The wheel turns, and how

There was a time in the mid-nineties when Sri Lanka were the masters of the run-chase, and no total, especially on subcontinental featherbeds, was beyond them. The overwhelming blaze at the start would be followed by judicious strike rotation. Bowlers would be singled out and trampled upon. Field placements hardly mattered. What Mahendra Singh Dhoni did to Sri Lanka was similar to what Sri Lanka, under Arjuna Ranatunga, did to most, and some controlled methods amid electrifying mayhem put everything else in the shade.

Dhoni walked out with a scythe but he didn't just blindly lash out. This wasn't an exhibition of daredevilry, merely an assured butchery. Sent in at No.3 - India's third No.3 in as many games and a triumph of the flexibility policy that both the captain and coach have been talking about - he ensured that there were no half measures. When the ball was wide, he creamed it crisp; when full, he unleashed blistering drives; when slightly short, he backed himself and hit through the line; when shorter, he trusted the pitch and flayed it square. Spinners erring in length were brutalised and fielders in the boundary had to merely watch the balls sail into the screaming crowd.

With his dashing hundred against Pakistan at Vishakapatnam earlier this year, Dhoni showed the zing he can add to this batting line-up. This sizzler at Jaipur, when he showed he was willing to pick and choose the deliveries and yet score just as quick, should go a long way in pitchforking him into the Test line-up as well. He has shown he can tear open first-class attacks and he has shown he can replicate that in the one-dayers. His wicketkeeping too has improved considerably. Either he will fail or turn into a spectacular success at the Test level. It's a gamble India may have to take in the near future.

The really heart-rending blows were struck against the Sri Lankan spinners, for whom it's been a harrowing series. Lions at home with their squeeze tactics, none of them have had an impact in the first three games. Murali's magic hasn't had its effect while the rest have been chewed up without any fuss. So far, Harbhajan Singh, who turned in a fine spell today, conceding just 30, has outbowled them by quite a distance.

Despite the sorry state of the bowling, Sri Lanka had a lot to smile about in the morning. With a superbly-paced knock, Sangakkara provided them with what they had been missing all series. At Nagpur, he was the swordsman who attempted the impossible; at Mohali, he did his bit amid the wreckage; here, he was the pilot who guided them with responsibility. After a few opening flourishes, racing to 30 at nearly a run-a-ball, he bided his time against good restrictive bowling and attacking field placements. Unlike Marvan Atapattu, who took an age to find his feet and ultimately slipped, Sangakkara made sure the skyscrapers were erected.

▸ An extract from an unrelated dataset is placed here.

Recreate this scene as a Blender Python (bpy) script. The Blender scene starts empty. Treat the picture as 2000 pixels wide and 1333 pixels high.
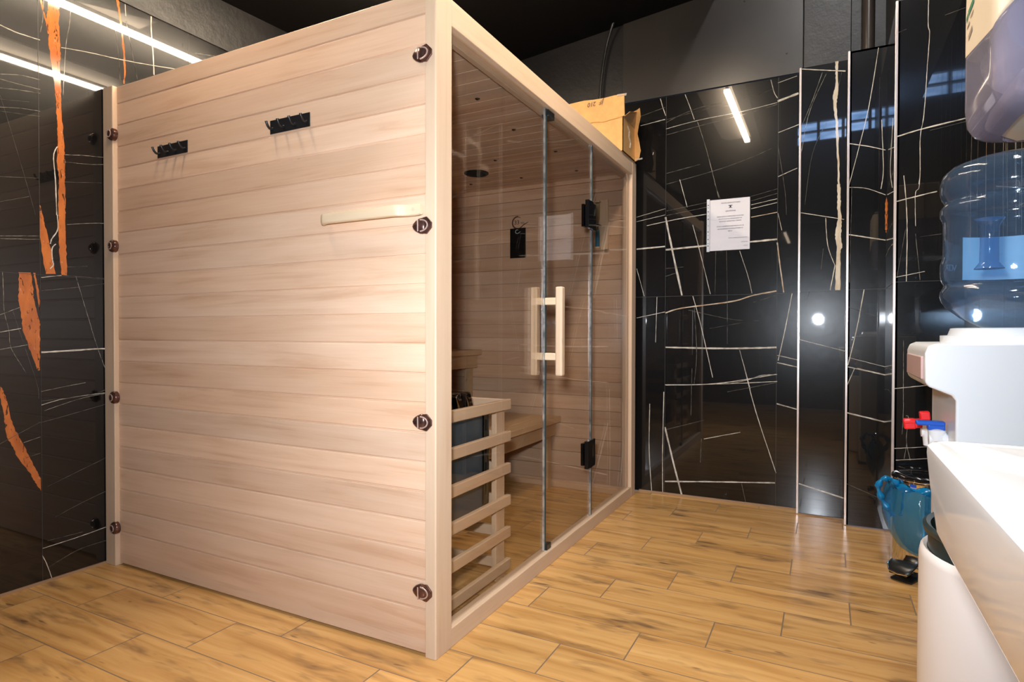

Sri Lanka managed to rise from the middle-overs rut owing to a trigger from Mahela Jayawardene. With an impish, exasperating approach, Jayawardene literally stole the initiative from India. Shuffling across the crease, skipping down the track, angling his bat, chipping over the infield, surviving two dropped chances and scampering throughout, he disturbed the rhythm that the bowlers had settled into. At the 30-over stage the run-rate was a shade below four. After 40, they were rolling at nearly five an over as Sangakkara's in-your-face crisp striking and Jayawardene's hustling methods set them on course.

Sri Lanka's display was a marked improvement after their previous capitulations, with the senior batsmen standing up on the big stage and executing the task with intensity. But on the field, they were caught unawares by a vicious counterattack, delivered with the efficacy that Aravinda de Silva and the rest from that glorious batch of '96 would readily applaud.